**Directions:**
Write out all the entries word for word and omit any pictures.

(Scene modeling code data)

:::::

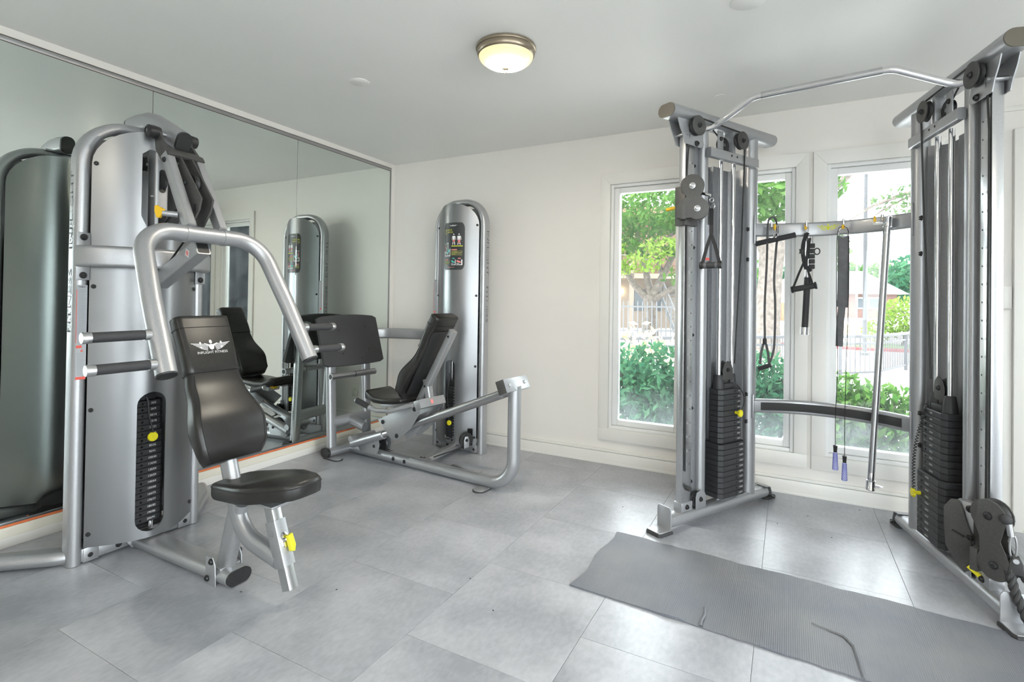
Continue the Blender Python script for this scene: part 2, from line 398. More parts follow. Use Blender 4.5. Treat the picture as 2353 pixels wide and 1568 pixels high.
# cased door at the far right of the window wall
dr = MB().box(4.42, 5.28, -.012, .0, .01, 2.06, .003).box(4.52, 5.18, -.02, -.012, .2, .95, .004).box(4.52, 5.18, -.02, -.012, 1.1, 1.95, .004).build('door_1', 'trim', kind='structure', label='cream panel door at the right edge')
cs = MB()
cs.box(4.312, 4.42, -.028, 0, 0, 2.161, .003).box(5.28, 5.39, -.028, 0, 0, 2.161, .003).box(4.42, 5.28, -.028, 0, 2.06, 2.161, .003)
cs.build('door_casing', 'trim', dr)
MB().box(4.262, 4.308, -.012, 0, 1.19, 1.312, .002).build('casing_block', 'trim', dr)
MB().box(4.262, 4.300, -.010, 0, .12, 1.182, .002).build('casing_strip', 'trim', dr)
MB().box(4.30, RX, -.016, 0, 0, .02, .002).build('trim_3', 'trim', kind='structure', label='thin cream strip under the door')
MB().box(4.24, RX, -.010, 0, 2.262, 2.290, .003).build('trim_4', 'trim', kind='structure', label='cream picture rail above the door')
# right and front walls (behind the camera); front window added for daylight
def side_wall(name, along, fixed, sgn, holes, lo, hi, label):
    m = MB(); pos = lo
    def bx(a, b, z0, z1):
        if along == 'y': m.box(min(fixed, fixed+sgn*.12), max(fixed, fixed+sgn*.12), a, b, z0, z1)
        else: m.box(a, b, min(fixed, fixed+sgn*.12), max(fixed, fixed+sgn*.12), z0, z1)
    for a, b, z0, z1 in holes: bx(pos, a, 0, H); bx(a, b, 0, z0); bx(a, b, z1, H); pos = b
    bx(pos, hi, 0, H); m.build(name, 'wall', kind='structure', label=label)
HR = [(-6.3, -4.1, .06, 2.28), (-3.9, -1.5, .06, 2.28)]; HF = [(3.7, 6.2, .06, 2.28)]
side_wall('wall_right', 'y', RX, 1, HR, RY, 0, 'cream wall with wide windows'); side_wall('wall_front', 'x', RY, -1, HF, 0, RX, 'cream wall behind the camera with an added wide window')
def big_window(n, along, fixed, sgn, a, b, z0, z1):
    f = MB(); y0, y1 = sorted((fixed, fixed+sgn*.06))
    def bx(p, q, r, s):
        if along == 'y': f.box(y0, y1, p, q, r, s, .003)
        else: f.box(p, q, y0, y1, r, s, .003)
    w = .05; bx(a, a+w, z0, z1); bx(b-w, b, z0, z1); bx(a+w, b-w, z0, z0+w); bx(a+w, b-w, z1-w, z1); c = (a+b)/2; bx(c-w/2, c+w/2, z0+w, z1-w)
    o = f.build('window_%d' % n, 'sash', kind='structure', label='wide white framed window %s' % ('in the right wall nearer the camera' if n == 4 else 'in the right wall' if n == 5 else 'added behind the camera to let in light'))
    for p, q in ((a+w, c-w/2), (c+w/2, b-w)):
        g = MB(); ym = (y0+y1)/2
        if along == 'y': g.box(ym-.002, ym+.002, p, q, z0+w, z1-w)
        else: g.box(p, q, ym-.002, ym+.002, z0+w, z1-w)
        g.build('glass_pane', 'pane', o, smooth=0)
n = 4
for h in HR: big_window(n, 'y', RX, 1, *h); n += 1
for h in HF: big_window(n, 'x', RY, -1, *h); n += 1
# portals guide the daylight through the openings
def portal(name, loc, rot, sx, sy):
    o = add_light(name, 'AREA', 1, loc, rot, shape='RECTANGLE', size=sx, size_y=sy); o.data.cycles.is_portal = True
for x0, x1 in WIN: portal('daylight_portal', ((x0+x1)/2, .1, 1.16), (PI/2, 0, PI), x1-x0-.15, 1.8)
for a, b, z0, z1 in HR: portal('daylight_portal', (RX+.1, (a+b)/2, (z0+z1)/2), (PI/2, 0, PI/2), b-a, z1-z0)
for a, b, z0, z1 in HF: portal('daylight_portal', ((a+b)/2, RY-.1, (z0+z1)/2), (PI/2, 0, 0), b-a, z1-z0)
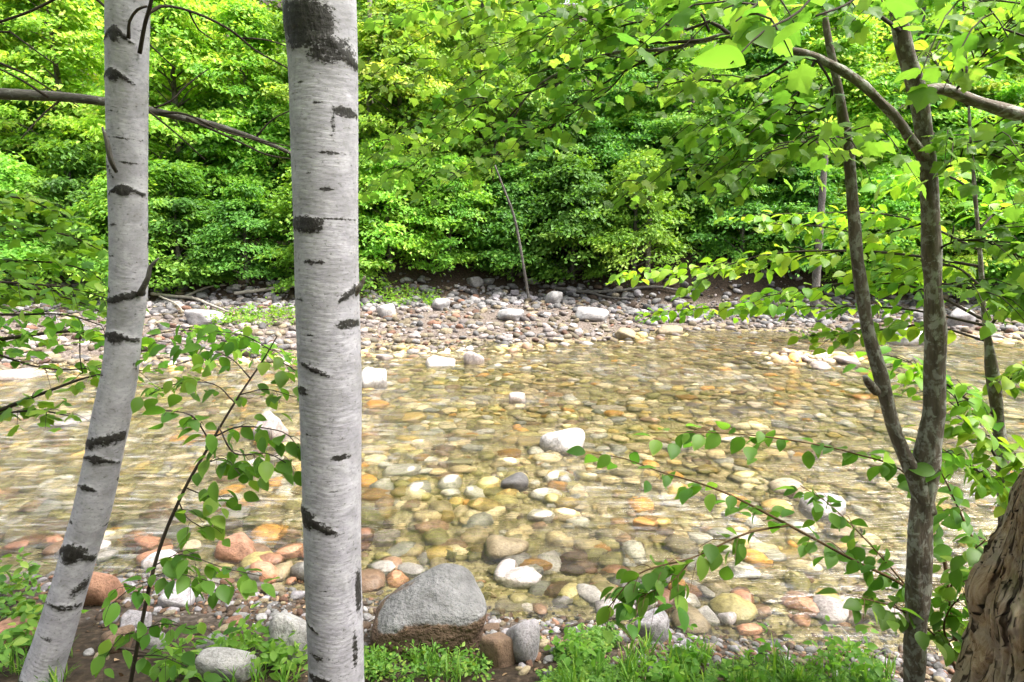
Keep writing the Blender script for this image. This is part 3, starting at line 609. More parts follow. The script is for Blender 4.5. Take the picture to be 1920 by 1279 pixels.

:::::

**Problem solution:**
Continue the Blender Python script for this scene: part 2, from line 398. More parts follow. Use Blender 4.5. Treat the picture as 2353 pixels wide and 1568 pixels high.
# cased door at the far right of the window wall
dr = MB().box(4.42, 5.28, -.012, .0, .01, 2.06, .003).box(4.52, 5.18, -.02, -.012, .2, .95, .004).box(4.52, 5.18, -.02, -.012, 1.1, 1.95, .004).build('door_1', 'trim', kind='structure', label='cream panel door at the right edge')
cs = MB()
cs.box(4.312, 4.42, -.028, 0, 0, 2.161, .003).box(5.28, 5.39, -.028, 0, 0, 2.161, .003).box(4.42, 5.28, -.028, 0, 2.06, 2.161, .003)
cs.build('door_casing', 'trim', dr)
MB().box(4.262, 4.308, -.012, 0, 1.19, 1.312, .002).build('casing_block', 'trim', dr)
MB().box(4.262, 4.300, -.010, 0, .12, 1.182, .002).build('casing_strip', 'trim', dr)
MB().box(4.30, RX, -.016, 0, 0, .02, .002).build('trim_3', 'trim', kind='structure', label='thin cream strip under the door')
MB().box(4.24, RX, -.010, 0, 2.262, 2.290, .003).build('trim_4', 'trim', kind='structure', label='cream picture rail above the door')
# right and front walls (behind the camera); front window added for daylight
def side_wall(name, along, fixed, sgn, holes, lo, hi, label):
    m = MB(); pos = lo
    def bx(a, b, z0, z1):
        if along == 'y': m.box(min(fixed, fixed+sgn*.12), max(fixed, fixed+sgn*.12), a, b, z0, z1)
        else: m.box(a, b, min(fixed, fixed+sgn*.12), max(fixed, fixed+sgn*.12), z0, z1)
    for a, b, z0, z1 in holes: bx(pos, a, 0, H); bx(a, b, 0, z0); bx(a, b, z1, H); pos = b
    bx(pos, hi, 0, H); m.build(name, 'wall', kind='structure', label=label)
HR = [(-6.3, -4.1, .06, 2.28), (-3.9, -1.5, .06, 2.28)]; HF = [(3.7, 6.2, .06, 2.28)]
side_wall('wall_right', 'y', RX, 1, HR, RY, 0, 'cream wall with wide windows'); side_wall('wall_front', 'x', RY, -1, HF, 0, RX, 'cream wall behind the camera with an added wide window')
def big_window(n, along, fixed, sgn, a, b, z0, z1):
    f = MB(); y0, y1 = sorted((fixed, fixed+sgn*.06))
    def bx(p, q, r, s):
        if along == 'y': f.box(y0, y1, p, q, r, s, .003)
        else: f.box(p, q, y0, y1, r, s, .003)
    w = .05; bx(a, a+w, z0, z1); bx(b-w, b, z0, z1); bx(a+w, b-w, z0, z0+w); bx(a+w, b-w, z1-w, z1); c = (a+b)/2; bx(c-w/2, c+w/2, z0+w, z1-w)
    o = f.build('window_%d' % n, 'sash', kind='structure', label='wide white framed window %s' % ('in the right wall nearer the camera' if n == 4 else 'in the right wall' if n == 5 else 'added behind the camera to let in light'))
    for p, q in ((a+w, c-w/2), (c+w/2, b-w)):
        g = MB(); ym = (y0+y1)/2
        if along == 'y': g.box(ym-.002, ym+.002, p, q, z0+w, z1-w)
        else: g.box(p, q, ym-.002, ym+.002, z0+w, z1-w)
        g.build('glass_pane', 'pane', o, smooth=0)
n = 4
for h in HR: big_window(n, 'y', RX, 1, *h); n += 1
for h in HF: big_window(n, 'x', RY, -1, *h); n += 1
# portals guide the daylight through the openings
def portal(name, loc, rot, sx, sy):
    o = add_light(name, 'AREA', 1, loc, rot, shape='RECTANGLE', size=sx, size_y=sy); o.data.cycles.is_portal = True
for x0, x1 in WIN: portal('daylight_portal', ((x0+x1)/2, .1, 1.16), (PI/2, 0, PI), x1-x0-.15, 1.8)
for a, b, z0, z1 in HR: portal('daylight_portal', (RX+.1, (a+b)/2, (z0+z1)/2), (PI/2, 0, PI/2), b-a, z1-z0)
for a, b, z0, z1 in HF: portal('daylight_portal', ((a+b)/2, RY-.1, (z0+z1)/2), (PI/2, 0, 0), b-a, z1-z0)
Keep writing the Blender script for this image. This is part 3, starting at line 609. More parts follow. The script is for Blender 4.5. Take the picture to be 1920 by 1279 pixels.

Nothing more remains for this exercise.